Minister of State for Petroleum Resources, Mr. Ibe Kachikwu told newsmen on Thursday that for about four months since the passage of the 2017 budget, Nigeria had consistently produced below the 2.2 million barrels benchmark stated in the document, noting, however, that we are still a bit within the price range.
In terms of the budget impact, we used 2.2 million barrels as  the benchmark in the budget, and in terms of the price cap, we are still within range; obviously, we have lost quite a lot of months, about four months which we did not produce what the budget stipulated.
There is definitely going to be differentials. Like you know, the Ministry of Finance is aggressively looking at ways to cover some of this shortfalls, part of that is efficiency; how do we cut down our expenditure so that even what we provided for in the budget in terms of expenses would also reduce.
Obviously certain capital items would be affected. If we do not have money, we will not do certain capital items that we have in the budget.
There is no gainsaying that the budget would be impacted. We are working hard in the Federal Executive Council to see how we can forecast or predict that sort of impact and see how we can cover that.”
He stated that despite the challenges Nigeria is facing, the country would voluntarily join in the production cap agreement reached between OPEC and some non-OPEC counties.
Kachikwu also revealed that Nigeria’s crude oil output currently stands at 1.7 million barrels and was still below the 1.8 million barrels benchmark set for it by OPEC.
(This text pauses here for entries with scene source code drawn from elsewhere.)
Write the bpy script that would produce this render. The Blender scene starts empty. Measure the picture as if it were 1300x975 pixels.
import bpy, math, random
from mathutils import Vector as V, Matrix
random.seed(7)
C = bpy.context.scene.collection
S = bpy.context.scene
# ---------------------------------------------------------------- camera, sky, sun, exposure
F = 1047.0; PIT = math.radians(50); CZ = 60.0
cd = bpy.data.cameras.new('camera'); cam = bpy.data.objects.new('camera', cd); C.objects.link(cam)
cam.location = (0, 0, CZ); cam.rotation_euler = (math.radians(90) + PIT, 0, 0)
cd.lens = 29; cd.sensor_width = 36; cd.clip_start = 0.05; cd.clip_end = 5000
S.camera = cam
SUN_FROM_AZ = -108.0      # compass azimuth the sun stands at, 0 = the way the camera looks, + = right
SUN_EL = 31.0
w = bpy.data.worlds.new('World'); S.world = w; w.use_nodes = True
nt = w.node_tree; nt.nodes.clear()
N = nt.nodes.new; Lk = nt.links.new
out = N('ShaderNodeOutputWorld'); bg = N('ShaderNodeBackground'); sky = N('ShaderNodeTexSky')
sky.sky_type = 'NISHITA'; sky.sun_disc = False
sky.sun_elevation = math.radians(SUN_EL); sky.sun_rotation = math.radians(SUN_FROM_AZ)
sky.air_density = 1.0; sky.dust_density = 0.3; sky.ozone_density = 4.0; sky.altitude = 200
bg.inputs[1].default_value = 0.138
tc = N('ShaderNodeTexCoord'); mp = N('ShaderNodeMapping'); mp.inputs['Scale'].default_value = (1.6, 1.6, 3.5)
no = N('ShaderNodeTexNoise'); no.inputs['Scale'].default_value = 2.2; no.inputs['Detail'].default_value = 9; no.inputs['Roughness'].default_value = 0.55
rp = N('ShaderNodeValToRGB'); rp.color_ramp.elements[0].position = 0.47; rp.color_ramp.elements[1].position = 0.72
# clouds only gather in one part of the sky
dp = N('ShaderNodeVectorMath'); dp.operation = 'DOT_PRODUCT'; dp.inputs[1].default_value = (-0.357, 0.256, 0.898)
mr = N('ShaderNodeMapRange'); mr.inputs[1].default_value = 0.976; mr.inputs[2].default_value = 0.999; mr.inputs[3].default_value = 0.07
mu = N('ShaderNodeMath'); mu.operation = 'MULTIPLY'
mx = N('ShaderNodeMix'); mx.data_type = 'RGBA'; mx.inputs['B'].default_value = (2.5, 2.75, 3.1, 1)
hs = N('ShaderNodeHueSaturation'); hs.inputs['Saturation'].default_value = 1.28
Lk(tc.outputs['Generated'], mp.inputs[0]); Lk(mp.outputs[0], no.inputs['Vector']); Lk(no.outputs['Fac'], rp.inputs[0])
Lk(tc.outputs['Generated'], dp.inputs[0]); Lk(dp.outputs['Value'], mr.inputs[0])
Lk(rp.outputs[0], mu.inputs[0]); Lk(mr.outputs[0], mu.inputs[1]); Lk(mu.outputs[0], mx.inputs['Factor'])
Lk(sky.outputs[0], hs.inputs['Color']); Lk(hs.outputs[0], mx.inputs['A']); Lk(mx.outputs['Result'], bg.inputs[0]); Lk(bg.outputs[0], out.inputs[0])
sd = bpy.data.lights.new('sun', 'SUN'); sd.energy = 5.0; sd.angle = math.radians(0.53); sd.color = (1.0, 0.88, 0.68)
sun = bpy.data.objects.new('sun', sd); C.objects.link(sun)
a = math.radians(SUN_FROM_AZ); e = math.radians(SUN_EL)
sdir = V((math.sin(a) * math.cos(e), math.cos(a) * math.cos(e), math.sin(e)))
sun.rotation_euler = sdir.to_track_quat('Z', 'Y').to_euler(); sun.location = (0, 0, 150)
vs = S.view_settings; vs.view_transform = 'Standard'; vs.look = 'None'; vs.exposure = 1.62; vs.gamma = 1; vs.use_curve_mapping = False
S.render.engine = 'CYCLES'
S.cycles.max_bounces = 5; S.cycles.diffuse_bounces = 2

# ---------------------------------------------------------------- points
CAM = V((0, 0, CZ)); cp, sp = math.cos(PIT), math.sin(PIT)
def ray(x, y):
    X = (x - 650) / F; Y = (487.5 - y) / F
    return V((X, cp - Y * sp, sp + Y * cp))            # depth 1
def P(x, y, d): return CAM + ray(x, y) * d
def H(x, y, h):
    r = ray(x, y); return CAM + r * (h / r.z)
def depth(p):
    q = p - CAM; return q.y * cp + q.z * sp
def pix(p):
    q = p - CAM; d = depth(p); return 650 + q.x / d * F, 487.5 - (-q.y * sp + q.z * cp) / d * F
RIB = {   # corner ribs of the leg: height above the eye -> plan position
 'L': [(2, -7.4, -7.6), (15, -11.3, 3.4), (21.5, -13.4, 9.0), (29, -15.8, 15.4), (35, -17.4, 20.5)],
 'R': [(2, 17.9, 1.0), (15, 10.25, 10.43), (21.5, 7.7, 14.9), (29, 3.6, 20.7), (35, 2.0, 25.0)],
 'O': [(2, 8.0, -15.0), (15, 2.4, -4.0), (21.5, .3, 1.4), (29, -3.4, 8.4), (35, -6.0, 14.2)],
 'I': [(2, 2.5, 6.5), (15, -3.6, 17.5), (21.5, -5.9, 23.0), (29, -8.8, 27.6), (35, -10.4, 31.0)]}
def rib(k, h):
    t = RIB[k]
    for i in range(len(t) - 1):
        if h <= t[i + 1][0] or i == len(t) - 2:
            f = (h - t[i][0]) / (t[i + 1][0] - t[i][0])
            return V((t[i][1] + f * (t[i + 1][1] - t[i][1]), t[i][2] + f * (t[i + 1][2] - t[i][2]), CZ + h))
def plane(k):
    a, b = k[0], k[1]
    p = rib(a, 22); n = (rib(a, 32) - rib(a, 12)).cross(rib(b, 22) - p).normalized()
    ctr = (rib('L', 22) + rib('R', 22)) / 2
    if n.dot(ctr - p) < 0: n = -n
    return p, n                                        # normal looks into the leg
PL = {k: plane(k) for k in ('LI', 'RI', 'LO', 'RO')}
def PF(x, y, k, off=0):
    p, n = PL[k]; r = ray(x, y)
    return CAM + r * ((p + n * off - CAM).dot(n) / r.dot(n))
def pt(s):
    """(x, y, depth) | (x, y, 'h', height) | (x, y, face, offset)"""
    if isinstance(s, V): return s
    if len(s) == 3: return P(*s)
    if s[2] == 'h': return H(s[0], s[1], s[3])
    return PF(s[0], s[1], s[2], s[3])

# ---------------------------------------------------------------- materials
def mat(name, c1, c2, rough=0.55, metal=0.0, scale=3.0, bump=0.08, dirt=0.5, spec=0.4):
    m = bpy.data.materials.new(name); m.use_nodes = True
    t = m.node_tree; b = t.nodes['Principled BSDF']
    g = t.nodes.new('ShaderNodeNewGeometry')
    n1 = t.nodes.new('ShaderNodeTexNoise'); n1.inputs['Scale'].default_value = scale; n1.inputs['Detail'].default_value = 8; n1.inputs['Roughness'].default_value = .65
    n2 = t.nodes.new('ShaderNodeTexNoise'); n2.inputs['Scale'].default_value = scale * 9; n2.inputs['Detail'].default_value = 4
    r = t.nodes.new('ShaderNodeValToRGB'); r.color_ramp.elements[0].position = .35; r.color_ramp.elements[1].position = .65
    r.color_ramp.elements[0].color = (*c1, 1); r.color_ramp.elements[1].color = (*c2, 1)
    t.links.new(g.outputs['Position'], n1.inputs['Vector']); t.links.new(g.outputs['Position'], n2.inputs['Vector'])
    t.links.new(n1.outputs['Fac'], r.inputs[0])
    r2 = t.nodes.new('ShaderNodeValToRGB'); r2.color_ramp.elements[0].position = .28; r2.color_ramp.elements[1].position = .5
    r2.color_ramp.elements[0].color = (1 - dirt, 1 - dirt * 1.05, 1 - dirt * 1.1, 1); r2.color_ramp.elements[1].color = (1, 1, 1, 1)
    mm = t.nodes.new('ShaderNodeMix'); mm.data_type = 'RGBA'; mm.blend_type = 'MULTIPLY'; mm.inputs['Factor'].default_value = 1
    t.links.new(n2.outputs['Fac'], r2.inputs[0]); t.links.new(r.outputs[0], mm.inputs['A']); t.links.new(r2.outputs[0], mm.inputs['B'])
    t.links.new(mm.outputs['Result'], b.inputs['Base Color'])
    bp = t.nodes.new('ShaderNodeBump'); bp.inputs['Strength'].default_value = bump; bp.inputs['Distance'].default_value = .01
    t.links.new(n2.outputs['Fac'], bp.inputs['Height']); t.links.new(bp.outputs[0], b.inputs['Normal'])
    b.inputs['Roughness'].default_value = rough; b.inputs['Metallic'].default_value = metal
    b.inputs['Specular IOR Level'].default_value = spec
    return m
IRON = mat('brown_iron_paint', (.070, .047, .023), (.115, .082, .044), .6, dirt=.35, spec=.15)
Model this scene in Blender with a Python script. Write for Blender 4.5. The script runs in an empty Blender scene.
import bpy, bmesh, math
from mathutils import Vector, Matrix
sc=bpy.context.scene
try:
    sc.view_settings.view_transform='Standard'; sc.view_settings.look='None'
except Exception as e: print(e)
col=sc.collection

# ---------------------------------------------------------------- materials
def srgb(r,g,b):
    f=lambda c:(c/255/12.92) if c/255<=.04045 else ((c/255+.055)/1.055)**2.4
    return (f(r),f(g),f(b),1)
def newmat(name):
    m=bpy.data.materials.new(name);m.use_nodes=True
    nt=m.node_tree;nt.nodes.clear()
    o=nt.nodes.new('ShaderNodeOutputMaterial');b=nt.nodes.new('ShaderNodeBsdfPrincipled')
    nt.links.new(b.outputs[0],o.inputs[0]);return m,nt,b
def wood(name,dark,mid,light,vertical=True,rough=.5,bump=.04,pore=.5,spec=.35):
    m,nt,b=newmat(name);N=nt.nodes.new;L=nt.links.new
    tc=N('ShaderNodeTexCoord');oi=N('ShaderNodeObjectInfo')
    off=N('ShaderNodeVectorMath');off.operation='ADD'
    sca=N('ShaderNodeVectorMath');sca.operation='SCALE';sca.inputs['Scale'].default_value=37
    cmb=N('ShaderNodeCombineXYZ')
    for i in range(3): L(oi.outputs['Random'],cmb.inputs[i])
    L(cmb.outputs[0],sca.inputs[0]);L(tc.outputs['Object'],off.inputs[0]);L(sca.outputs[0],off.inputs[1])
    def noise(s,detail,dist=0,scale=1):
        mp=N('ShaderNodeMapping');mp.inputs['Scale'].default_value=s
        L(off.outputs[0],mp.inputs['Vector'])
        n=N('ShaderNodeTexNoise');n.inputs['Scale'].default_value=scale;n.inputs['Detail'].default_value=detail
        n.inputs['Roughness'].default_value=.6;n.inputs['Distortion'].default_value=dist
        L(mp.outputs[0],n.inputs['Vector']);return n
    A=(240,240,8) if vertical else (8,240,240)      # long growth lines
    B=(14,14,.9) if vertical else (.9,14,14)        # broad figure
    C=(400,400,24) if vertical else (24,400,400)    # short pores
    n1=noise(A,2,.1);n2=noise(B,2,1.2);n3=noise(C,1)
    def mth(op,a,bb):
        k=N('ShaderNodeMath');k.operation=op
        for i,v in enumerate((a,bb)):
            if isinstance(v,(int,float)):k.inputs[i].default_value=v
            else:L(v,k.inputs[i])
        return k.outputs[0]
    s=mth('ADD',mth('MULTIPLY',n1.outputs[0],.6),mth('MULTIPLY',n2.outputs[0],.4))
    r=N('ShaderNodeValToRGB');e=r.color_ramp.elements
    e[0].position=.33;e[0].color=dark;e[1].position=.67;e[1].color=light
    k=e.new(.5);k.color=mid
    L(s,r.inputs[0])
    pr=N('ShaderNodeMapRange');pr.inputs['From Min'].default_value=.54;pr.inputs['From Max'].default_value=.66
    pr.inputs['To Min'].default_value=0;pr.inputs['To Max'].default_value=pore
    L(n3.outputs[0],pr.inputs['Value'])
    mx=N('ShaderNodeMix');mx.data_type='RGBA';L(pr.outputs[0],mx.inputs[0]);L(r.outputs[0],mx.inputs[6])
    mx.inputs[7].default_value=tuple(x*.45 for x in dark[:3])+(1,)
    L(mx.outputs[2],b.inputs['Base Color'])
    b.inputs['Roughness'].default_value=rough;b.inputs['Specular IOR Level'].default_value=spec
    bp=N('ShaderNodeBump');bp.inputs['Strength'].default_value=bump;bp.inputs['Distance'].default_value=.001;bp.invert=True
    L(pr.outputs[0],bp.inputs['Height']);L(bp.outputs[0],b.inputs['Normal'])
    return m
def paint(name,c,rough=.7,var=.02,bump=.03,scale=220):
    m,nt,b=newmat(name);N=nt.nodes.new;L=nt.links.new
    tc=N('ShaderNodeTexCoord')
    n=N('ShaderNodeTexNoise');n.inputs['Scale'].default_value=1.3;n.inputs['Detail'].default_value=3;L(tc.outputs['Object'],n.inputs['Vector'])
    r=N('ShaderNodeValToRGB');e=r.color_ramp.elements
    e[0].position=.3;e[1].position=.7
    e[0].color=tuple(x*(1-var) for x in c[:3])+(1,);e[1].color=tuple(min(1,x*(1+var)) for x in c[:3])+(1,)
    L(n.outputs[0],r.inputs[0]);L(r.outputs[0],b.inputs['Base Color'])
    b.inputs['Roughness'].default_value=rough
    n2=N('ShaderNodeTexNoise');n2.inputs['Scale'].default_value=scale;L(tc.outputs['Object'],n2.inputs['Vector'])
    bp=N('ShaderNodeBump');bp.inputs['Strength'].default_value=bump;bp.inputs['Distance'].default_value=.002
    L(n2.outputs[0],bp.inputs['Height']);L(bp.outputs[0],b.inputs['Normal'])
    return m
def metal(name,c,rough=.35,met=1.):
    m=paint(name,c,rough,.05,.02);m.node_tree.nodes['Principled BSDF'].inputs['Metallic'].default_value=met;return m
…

As a serious member of OPEC, we stand ready to support the cut, when we are sure that we can have a stable, predictable production. Yes we have gotten to these set of numbers, and which are still below the 1.8 million barrels that was used as benchmark for us in OPEC. But the reality is that this is a very difficult terrain, and you need to watch it for a couple of months to be sure that what you see is in fact sustained.
I am not going to hide under the nine months exemption. I don’t think the whole idea of the exemption is for you to just stay away even when you reach your caps. Let us realise that for more than one and half years, Nigeria basically contributed a million barrels of non-production to this market. So in looking at when we need to begin to cut, we need to also take into cognisance that the economy hurt very badly, we went into triple quarters of recession over this issue and we continue to  be in recession over this issue.

Recovering that million barrels is going to take quite a bit of time, even when you get up production, you repair your pipeline, it takes a while to kick back production platform into full gear. Seeing this, I think our projection has always been that we would be able to manage this recovery, absent of every other attack, obviously, over a period of four to six months.”